Miller Tabak's chief technical market analyst Jonathan Krinsky alerts clients about a "bearish shooting star" that will emerge on the S&P 500 charts today if the index closes around current levels.
Here's Krinsky:
NYSE composite volume is running 9% above Tuesday’s pace. Breadth has moved from +1244 at 10:30 am, to negative 74 currently. Needless to say, that is quite a large reversal, especially after there were over 500 new 52 week highs today. Health Care is best +0.93%, while Utilities struggle down 0.46%.
With the pickup in volume, and the broad amount of new highs across individual names and sectors today, the close should be very important. Closing at current levels would leave many indices with bearish “shooting star” candles on the daily charts. Of course, we have seen over and over in this rally where one day’s bearish action has meant nothing more than that, just one day.

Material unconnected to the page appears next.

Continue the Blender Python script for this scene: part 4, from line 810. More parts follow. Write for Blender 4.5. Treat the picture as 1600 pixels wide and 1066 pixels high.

The chart below shows the bearish shooting star. The way these candlestick charts work, for those who aren't familiar: the bottom and top of the box formed by each candlestick represent the day's opening and closing prices, respectively, while the lines extending from the box represent the intraday range.
So, then, a bearish shooting star, according to StockCharts.com, is "a single day pattern that can appear in an uptrend. It opens higher, trades much higher, then closes near its open. It looks just like the Inverted Hammer except that it is bearish."